- _EXERCISE GOAL_: Look over the lines below. Report each one that includes the string "Write".

- _MATERIAL TO PROCESS_:
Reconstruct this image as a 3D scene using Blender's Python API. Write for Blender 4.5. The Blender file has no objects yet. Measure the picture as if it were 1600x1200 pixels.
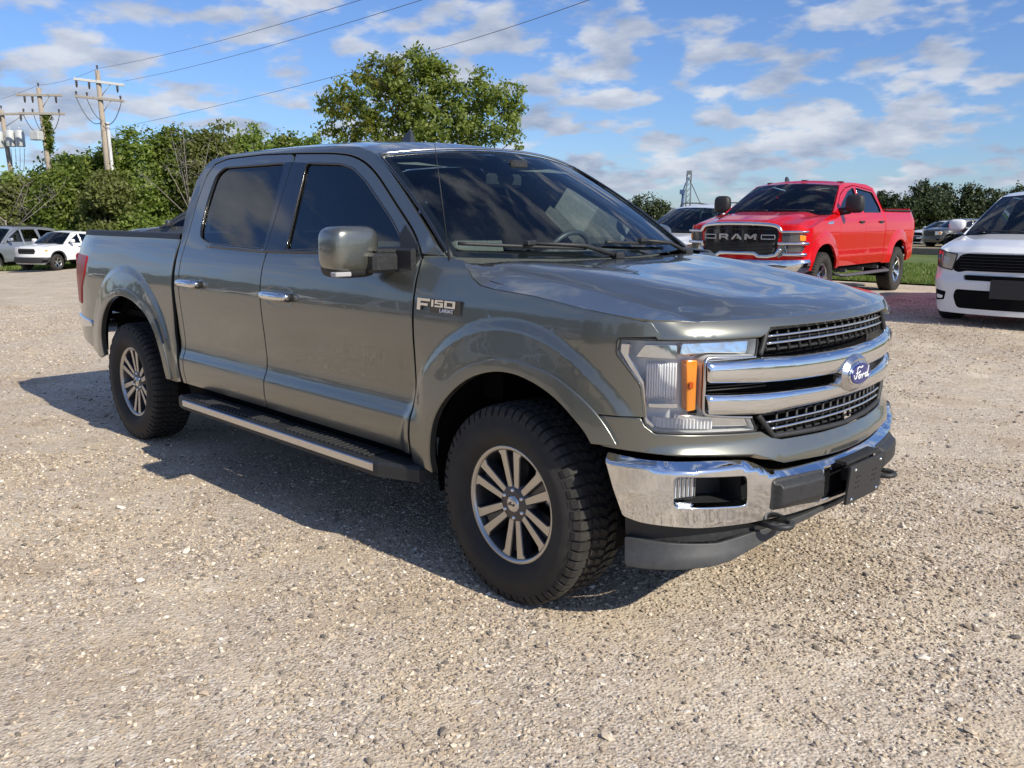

...

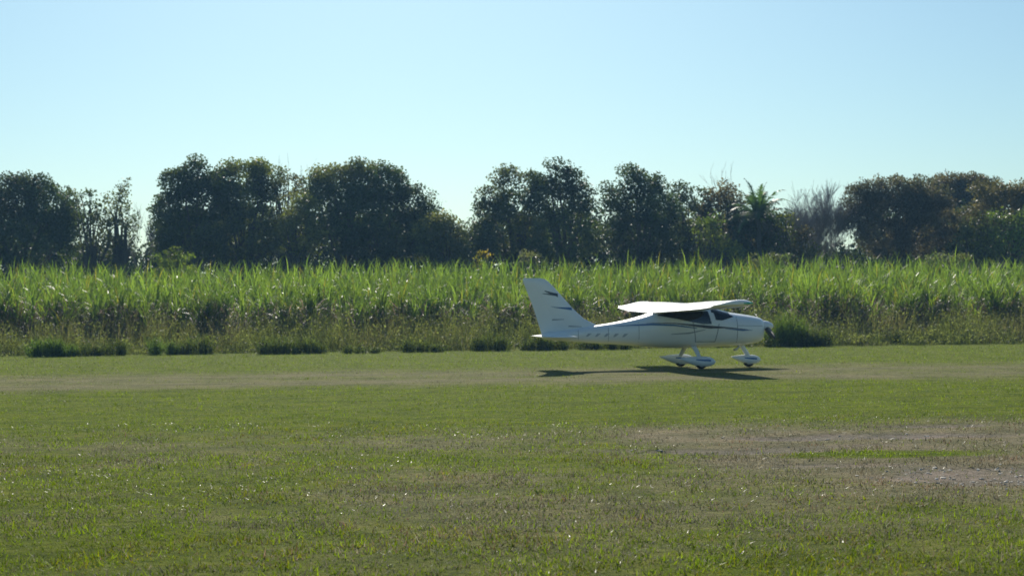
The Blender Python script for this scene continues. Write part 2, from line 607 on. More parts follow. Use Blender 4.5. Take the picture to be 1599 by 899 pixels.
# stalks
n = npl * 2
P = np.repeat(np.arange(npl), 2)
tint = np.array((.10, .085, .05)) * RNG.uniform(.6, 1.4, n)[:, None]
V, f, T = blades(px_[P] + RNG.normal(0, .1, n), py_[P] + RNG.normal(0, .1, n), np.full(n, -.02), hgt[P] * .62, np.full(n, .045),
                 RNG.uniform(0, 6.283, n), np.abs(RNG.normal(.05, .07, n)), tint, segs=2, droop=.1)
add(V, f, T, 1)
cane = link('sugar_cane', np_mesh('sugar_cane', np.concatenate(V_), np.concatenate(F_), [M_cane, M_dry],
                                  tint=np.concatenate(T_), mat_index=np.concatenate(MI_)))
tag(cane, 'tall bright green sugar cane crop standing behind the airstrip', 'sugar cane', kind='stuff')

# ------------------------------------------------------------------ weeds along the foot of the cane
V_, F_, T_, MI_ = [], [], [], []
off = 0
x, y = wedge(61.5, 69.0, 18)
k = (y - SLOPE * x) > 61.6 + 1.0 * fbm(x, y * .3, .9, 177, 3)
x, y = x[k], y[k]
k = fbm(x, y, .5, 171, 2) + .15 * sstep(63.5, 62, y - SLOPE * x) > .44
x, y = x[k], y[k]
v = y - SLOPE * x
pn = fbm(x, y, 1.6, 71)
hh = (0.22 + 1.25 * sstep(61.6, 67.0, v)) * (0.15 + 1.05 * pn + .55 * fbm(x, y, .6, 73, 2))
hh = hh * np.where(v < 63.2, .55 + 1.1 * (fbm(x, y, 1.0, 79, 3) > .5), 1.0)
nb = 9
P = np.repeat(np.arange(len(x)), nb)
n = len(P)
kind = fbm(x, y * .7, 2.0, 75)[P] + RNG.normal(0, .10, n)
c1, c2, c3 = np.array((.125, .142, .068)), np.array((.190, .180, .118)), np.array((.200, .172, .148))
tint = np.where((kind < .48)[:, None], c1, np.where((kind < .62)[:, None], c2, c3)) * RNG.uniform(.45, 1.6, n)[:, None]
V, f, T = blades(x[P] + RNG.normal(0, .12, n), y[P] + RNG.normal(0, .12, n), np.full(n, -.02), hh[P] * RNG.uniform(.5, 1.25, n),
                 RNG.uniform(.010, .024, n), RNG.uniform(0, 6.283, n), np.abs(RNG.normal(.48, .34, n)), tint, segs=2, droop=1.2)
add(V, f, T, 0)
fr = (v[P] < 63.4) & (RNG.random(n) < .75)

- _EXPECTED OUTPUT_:
Reconstruct this image as a 3D scene using Blender's Python API. Write for Blender 4.5. The Blender file has no objects yet. Measure the picture as if it were 1600x1200 pixels.
The Blender Python script for this scene continues. Write part 2, from line 607 on. More parts follow. Use Blender 4.5. Take the picture to be 1599 by 899 pixels.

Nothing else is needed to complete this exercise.